The first factor is basic psychology, the alter-ego. We all have some sort of alter-ego that imagines ‘living the life’. Idealising the wealthy Manhattan life with a lucrative investment banking career that has actual tangible free time or pursue that passion in art that has free time with limited pennies – these idealisations are create actual frustration, the ache that leads in to art. There are conversations in our head that we wish we can say to a friend or several but they are either busy living their lives or our busy lives and principles we have built have let us burn bridges along the way. In television shows such as ‘Curb Your Enthusiasm’ and ‘Episodes’ where main characters Larry David and Matt LeBlanc are playing the fictional characters of themselves.

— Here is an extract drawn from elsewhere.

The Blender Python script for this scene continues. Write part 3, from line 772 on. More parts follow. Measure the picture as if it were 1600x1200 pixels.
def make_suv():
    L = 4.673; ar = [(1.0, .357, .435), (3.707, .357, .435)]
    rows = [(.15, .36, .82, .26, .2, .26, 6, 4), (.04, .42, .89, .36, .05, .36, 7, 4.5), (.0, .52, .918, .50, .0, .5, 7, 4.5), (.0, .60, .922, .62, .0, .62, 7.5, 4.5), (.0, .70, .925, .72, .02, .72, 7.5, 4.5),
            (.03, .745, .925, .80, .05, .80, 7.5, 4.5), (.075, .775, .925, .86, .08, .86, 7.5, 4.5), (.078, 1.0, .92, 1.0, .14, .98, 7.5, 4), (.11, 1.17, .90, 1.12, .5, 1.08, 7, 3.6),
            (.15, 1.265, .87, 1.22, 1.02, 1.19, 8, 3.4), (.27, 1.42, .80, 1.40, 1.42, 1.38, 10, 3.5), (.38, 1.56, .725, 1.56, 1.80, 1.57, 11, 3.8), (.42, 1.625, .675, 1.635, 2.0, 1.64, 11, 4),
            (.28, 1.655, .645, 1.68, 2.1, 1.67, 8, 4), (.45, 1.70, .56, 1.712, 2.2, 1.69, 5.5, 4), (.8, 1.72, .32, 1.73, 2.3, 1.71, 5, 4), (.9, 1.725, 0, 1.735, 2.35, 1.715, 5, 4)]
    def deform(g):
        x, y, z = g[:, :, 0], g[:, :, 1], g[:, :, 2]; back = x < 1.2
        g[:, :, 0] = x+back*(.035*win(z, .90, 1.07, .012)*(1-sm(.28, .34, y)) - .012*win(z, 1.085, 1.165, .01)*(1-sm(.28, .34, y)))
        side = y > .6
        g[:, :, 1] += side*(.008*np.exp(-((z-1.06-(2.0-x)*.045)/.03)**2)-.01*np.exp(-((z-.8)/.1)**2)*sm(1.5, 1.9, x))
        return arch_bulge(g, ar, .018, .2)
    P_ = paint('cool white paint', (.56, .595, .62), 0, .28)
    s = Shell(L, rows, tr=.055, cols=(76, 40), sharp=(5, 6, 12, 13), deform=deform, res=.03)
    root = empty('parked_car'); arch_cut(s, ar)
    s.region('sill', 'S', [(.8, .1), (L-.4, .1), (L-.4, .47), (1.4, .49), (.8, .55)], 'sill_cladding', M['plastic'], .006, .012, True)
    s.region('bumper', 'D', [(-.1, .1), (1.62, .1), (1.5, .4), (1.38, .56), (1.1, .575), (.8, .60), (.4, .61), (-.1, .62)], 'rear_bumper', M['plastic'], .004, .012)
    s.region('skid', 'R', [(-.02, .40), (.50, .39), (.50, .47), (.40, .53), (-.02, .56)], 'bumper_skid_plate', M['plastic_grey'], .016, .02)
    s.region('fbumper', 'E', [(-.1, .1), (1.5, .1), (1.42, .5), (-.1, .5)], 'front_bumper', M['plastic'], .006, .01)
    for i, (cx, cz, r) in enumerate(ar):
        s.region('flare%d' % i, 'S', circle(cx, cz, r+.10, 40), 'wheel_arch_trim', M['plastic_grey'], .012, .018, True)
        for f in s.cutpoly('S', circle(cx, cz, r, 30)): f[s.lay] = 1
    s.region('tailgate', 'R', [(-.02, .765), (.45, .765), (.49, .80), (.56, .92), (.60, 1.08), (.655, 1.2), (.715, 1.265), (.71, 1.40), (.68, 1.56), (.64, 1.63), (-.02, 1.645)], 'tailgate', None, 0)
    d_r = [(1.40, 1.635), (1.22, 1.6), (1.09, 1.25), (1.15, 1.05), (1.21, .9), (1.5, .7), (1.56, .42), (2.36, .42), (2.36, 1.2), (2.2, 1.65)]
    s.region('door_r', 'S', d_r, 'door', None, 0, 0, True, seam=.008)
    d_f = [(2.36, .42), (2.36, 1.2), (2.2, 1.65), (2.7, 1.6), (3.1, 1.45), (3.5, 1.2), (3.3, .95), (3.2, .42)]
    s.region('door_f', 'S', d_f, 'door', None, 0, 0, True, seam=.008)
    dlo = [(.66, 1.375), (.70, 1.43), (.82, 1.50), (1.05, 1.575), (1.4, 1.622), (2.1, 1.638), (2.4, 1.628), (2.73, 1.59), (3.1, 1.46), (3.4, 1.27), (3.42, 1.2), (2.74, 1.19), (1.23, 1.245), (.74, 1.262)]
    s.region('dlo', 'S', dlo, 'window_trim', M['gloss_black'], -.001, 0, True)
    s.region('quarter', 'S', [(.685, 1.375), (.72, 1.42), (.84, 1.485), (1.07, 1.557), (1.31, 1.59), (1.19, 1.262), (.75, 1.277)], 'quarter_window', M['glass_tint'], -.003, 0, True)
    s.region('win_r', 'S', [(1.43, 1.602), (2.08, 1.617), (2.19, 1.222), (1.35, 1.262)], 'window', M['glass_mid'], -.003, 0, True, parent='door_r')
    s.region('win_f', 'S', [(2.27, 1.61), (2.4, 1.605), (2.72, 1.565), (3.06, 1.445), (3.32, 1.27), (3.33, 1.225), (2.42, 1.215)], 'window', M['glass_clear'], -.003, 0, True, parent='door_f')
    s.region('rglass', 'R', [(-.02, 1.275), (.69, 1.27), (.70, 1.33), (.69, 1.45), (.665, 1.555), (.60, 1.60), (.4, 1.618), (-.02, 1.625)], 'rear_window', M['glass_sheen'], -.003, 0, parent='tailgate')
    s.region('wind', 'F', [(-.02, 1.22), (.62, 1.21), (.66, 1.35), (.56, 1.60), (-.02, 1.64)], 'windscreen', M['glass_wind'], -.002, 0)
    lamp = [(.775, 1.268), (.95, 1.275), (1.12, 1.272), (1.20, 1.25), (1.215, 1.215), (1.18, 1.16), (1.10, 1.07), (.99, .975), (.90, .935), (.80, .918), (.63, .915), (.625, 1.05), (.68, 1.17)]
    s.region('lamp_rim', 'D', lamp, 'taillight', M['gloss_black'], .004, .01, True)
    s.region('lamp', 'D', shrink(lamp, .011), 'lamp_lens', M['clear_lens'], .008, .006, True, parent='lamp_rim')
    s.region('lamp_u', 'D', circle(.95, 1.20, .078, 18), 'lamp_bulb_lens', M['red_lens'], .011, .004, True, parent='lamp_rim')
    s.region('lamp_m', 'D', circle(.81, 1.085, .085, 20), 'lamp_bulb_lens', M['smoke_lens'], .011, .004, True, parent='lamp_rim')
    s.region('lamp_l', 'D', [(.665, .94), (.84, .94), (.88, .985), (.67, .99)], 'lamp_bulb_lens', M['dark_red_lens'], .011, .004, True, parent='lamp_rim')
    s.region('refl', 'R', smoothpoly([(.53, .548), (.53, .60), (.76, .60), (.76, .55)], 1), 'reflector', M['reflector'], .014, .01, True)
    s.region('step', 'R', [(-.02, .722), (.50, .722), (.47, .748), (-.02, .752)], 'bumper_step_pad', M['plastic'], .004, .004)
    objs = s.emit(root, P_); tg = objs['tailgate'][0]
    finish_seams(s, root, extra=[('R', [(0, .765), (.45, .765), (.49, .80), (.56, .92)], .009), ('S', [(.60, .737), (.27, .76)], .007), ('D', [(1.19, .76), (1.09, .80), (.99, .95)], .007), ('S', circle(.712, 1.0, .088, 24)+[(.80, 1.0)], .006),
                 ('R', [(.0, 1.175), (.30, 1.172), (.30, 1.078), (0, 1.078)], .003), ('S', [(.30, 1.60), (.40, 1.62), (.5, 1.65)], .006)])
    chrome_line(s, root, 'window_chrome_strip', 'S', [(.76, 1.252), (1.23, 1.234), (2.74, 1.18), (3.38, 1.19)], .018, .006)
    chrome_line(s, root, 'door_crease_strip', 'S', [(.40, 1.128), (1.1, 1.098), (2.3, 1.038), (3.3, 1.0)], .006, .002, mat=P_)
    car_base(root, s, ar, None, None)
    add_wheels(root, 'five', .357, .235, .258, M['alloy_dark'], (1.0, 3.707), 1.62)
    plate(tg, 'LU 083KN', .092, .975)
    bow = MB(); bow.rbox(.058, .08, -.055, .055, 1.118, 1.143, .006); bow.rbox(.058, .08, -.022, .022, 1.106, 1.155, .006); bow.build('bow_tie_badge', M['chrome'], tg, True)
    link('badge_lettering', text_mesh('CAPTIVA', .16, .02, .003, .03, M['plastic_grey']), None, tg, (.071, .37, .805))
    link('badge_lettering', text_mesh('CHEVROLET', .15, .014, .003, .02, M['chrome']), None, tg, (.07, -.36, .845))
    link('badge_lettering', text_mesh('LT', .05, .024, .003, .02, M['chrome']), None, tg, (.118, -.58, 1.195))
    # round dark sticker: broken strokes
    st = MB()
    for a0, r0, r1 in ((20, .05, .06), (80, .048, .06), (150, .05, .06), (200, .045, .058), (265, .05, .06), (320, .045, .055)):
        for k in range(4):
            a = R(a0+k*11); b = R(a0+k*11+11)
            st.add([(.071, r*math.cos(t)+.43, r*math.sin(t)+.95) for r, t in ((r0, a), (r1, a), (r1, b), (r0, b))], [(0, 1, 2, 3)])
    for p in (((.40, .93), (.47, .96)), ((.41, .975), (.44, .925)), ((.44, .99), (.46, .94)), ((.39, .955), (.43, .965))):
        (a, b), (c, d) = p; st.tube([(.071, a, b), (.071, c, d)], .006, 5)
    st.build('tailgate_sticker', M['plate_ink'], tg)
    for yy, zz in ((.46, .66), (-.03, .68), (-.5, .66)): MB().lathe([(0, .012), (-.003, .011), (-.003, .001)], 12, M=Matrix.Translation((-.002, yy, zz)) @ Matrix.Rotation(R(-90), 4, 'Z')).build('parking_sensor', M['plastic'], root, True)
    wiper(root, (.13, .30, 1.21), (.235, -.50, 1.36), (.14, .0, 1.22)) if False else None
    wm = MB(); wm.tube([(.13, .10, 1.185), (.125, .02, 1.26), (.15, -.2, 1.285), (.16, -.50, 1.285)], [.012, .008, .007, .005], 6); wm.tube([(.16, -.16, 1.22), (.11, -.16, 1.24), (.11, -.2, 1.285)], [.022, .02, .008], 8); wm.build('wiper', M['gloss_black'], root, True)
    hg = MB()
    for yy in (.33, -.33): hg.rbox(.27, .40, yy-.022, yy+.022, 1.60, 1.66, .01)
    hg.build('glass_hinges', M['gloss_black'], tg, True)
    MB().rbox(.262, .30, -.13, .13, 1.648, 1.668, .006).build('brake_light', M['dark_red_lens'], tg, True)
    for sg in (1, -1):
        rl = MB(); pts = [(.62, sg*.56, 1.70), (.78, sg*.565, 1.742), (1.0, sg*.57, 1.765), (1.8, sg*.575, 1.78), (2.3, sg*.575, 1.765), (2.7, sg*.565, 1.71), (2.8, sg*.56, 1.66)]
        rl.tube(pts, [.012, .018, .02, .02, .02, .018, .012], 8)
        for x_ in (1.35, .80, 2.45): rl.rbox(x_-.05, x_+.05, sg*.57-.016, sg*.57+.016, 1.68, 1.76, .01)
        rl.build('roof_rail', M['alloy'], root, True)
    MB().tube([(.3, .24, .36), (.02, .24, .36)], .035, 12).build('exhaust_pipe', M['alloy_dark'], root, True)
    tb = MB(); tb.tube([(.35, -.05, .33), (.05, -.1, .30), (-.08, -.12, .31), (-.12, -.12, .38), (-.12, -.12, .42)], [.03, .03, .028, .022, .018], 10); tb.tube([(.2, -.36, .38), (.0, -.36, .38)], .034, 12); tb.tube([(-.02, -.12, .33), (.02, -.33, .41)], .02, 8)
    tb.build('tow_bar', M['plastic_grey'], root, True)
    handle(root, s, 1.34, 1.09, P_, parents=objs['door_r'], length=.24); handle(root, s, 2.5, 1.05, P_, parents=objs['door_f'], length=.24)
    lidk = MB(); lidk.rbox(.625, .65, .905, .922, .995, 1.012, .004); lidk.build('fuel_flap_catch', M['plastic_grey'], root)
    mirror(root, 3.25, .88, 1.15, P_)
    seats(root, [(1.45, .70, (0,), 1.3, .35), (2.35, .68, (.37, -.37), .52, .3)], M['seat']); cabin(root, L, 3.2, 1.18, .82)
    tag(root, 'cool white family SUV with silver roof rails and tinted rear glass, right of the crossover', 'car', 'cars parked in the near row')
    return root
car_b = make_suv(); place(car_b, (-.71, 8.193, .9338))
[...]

Matt LeBlanc received his first Golden Globe Award in 2016 for his role in ‘Episodes’ and his speech admitted this: ‘most importantly I think, thanks to our writer producers, whoa I’m so nervous, our writers producers Jeffrey Klarik and David Crane who I have known for a really long time and I hold in the highest regard as friends and his writers and they write a Matt LeBlanc, who let’s be honest is way more interesting and fun than the real thing. I wish I was him’.

Secondly, there are moments in our lives that are unforgettable from paying the first alcohol paid through our first wages with friends, celebrating a promotion, whining on a foreign post or saying farewells to friends leaving the country. The episodes written by the writers often are the highlights of their lives. To be able to write a series, is hardly ever going to be easy especially when there is a day time job involved which makes these pub nights and cafe afternoons to be memorable. It is when we get out of our way that makes things super special. In real life, these events hardly happen – because truly, how many ‘friends’ do we actually have? A friend list on Facebook, a network list on LinkedIn and followers list in other apps – how many are they who know us, whom we are comfortable to let our hair down and who we trust to show our vulnerability and won’t leave us or show our strengths without the feeling of envy.

Thirdly, the regrets we all hold in our mind and hearts. The moments that lapsed, the opportunities we missed and the thing we wished we had done but were too afraid to take risks. These thoughts stay for a very long time in our lives. We imagine the what-ifs endlessly, and the only way to move on is through writing or creating art out of it until the next opportunity we will later regret.

Television series, are not any different than the witchery world of Harry Potter or fairy tales of little girls – they represent idealisations and wishful thinking of the life we wish to have, memories we cannot forget and how things could have unfold had we said the right things in the right time and in the right moment.